**Description of the task**
Reproduce all of the listing below without alteration.

**Data extract**

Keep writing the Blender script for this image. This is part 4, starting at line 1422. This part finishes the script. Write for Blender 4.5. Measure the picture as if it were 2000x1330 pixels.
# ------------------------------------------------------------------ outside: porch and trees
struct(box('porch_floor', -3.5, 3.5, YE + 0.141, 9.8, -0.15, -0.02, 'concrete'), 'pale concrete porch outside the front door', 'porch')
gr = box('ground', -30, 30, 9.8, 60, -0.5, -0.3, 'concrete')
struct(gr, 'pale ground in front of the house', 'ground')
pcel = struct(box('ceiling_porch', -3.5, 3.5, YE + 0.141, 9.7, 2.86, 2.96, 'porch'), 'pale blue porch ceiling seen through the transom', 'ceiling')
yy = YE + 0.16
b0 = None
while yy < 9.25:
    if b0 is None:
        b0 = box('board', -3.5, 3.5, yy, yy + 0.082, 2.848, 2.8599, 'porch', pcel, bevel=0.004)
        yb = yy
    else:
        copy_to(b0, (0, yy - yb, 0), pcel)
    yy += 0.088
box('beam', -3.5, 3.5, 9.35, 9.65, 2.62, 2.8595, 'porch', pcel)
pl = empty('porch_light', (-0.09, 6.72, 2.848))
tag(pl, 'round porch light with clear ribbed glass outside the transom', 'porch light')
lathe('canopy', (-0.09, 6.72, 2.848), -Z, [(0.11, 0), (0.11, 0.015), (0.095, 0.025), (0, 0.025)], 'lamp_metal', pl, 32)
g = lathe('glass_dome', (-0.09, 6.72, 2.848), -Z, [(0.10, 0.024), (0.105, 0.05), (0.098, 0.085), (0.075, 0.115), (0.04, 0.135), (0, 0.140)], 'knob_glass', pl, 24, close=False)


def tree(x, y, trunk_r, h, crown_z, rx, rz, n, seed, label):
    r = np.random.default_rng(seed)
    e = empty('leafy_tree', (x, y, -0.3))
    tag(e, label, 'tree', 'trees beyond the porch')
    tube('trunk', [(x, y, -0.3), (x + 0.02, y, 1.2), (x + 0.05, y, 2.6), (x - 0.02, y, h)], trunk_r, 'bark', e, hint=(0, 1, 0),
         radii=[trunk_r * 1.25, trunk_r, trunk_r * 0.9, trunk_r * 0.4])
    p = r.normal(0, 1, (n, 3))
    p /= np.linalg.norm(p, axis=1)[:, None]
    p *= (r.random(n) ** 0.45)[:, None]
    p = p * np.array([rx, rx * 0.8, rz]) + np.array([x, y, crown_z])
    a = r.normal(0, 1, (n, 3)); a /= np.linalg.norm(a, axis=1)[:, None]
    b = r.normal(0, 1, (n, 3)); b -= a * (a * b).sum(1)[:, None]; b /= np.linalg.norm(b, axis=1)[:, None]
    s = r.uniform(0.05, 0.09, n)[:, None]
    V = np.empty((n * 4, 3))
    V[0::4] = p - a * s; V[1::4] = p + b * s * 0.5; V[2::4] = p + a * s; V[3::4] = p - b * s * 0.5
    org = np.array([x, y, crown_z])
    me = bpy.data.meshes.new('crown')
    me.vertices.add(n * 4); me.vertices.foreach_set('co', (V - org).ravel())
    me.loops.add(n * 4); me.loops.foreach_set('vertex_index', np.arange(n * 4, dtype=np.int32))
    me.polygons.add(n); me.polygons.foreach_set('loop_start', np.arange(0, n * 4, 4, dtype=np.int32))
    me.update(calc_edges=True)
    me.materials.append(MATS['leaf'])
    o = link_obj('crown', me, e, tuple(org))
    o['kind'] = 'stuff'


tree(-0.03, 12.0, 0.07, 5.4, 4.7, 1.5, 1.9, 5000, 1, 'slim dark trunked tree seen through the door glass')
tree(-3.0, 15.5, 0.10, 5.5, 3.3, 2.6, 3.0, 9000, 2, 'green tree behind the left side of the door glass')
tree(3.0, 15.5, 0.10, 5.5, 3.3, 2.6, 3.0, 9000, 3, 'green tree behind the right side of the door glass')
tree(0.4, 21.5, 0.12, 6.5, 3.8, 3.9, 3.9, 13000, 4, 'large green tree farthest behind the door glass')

**Result**
Keep writing the Blender script for this image. This is part 4, starting at line 1422. This part finishes the script. Write for Blender 4.5. Measure the picture as if it were 2000x1330 pixels.
# ------------------------------------------------------------------ outside: porch and trees
struct(box('porch_floor', -3.5, 3.5, YE + 0.141, 9.8, -0.15, -0.02, 'concrete'), 'pale concrete porch outside the front door', 'porch')
gr = box('ground', -30, 30, 9.8, 60, -0.5, -0.3, 'concrete')
struct(gr, 'pale ground in front of the house', 'ground')
pcel = struct(box('ceiling_porch', -3.5, 3.5, YE + 0.141, 9.7, 2.86, 2.96, 'porch'), 'pale blue porch ceiling seen through the transom', 'ceiling')
yy = YE + 0.16
b0 = None
while yy < 9.25:
    if b0 is None:
        b0 = box('board', -3.5, 3.5, yy, yy + 0.082, 2.848, 2.8599, 'porch', pcel, bevel=0.004)
        yb = yy
    else:
        copy_to(b0, (0, yy - yb, 0), pcel)
    yy += 0.088
box('beam', -3.5, 3.5, 9.35, 9.65, 2.62, 2.8595, 'porch', pcel)
pl = empty('porch_light', (-0.09, 6.72, 2.848))
tag(pl, 'round porch light with clear ribbed glass outside the transom', 'porch light')
lathe('canopy', (-0.09, 6.72, 2.848), -Z, [(0.11, 0), (0.11, 0.015), (0.095, 0.025), (0, 0.025)], 'lamp_metal', pl, 32)
g = lathe('glass_dome', (-0.09, 6.72, 2.848), -Z, [(0.10, 0.024), (0.105, 0.05), (0.098, 0.085), (0.075, 0.115), (0.04, 0.135), (0, 0.140)], 'knob_glass', pl, 24, close=False)


def tree(x, y, trunk_r, h, crown_z, rx, rz, n, seed, label):
    r = np.random.default_rng(seed)
    e = empty('leafy_tree', (x, y, -0.3))
    tag(e, label, 'tree', 'trees beyond the porch')
    tube('trunk', [(x, y, -0.3), (x + 0.02, y, 1.2), (x + 0.05, y, 2.6), (x - 0.02, y, h)], trunk_r, 'bark', e, hint=(0, 1, 0),
         radii=[trunk_r * 1.25, trunk_r, trunk_r * 0.9, trunk_r * 0.4])
    p = r.normal(0, 1, (n, 3))
    p /= np.linalg.norm(p, axis=1)[:, None]
    p *= (r.random(n) ** 0.45)[:, None]
    p = p * np.array([rx, rx * 0.8, rz]) + np.array([x, y, crown_z])
    a = r.normal(0, 1, (n, 3)); a /= np.linalg.norm(a, axis=1)[:, None]
    b = r.normal(0, 1, (n, 3)); b -= a * (a * b).sum(1)[:, None]; b /= np.linalg.norm(b, axis=1)[:, None]
    s = r.uniform(0.05, 0.09, n)[:, None]
    V = np.empty((n * 4, 3))
    V[0::4] = p - a * s; V[1::4] = p + b * s * 0.5; V[2::4] = p + a * s; V[3::4] = p - b * s * 0.5
    org = np.array([x, y, crown_z])
    me = bpy.data.meshes.new('crown')
    me.vertices.add(n * 4); me.vertices.foreach_set('co', (V - org).ravel())
    me.loops.add(n * 4); me.loops.foreach_set('vertex_index', np.arange(n * 4, dtype=np.int32))
    me.polygons.add(n); me.polygons.foreach_set('loop_start', np.arange(0, n * 4, 4, dtype=np.int32))
    me.update(calc_edges=True)
    me.materials.append(MATS['leaf'])
    o = link_obj('crown', me, e, tuple(org))
    o['kind'] = 'stuff'


tree(-0.03, 12.0, 0.07, 5.4, 4.7, 1.5, 1.9, 5000, 1, 'slim dark trunked tree seen through the door glass')
tree(-3.0, 15.5, 0.10, 5.5, 3.3, 2.6, 3.0, 9000, 2, 'green tree behind the left side of the door glass')
tree(3.0, 15.5, 0.10, 5.5, 3.3, 2.6, 3.0, 9000, 3, 'green tree behind the right side of the door glass')
tree(0.4, 21.5, 0.12, 6.5, 3.8, 3.9, 3.9, 13000, 4, 'large green tree farthest behind the door glass')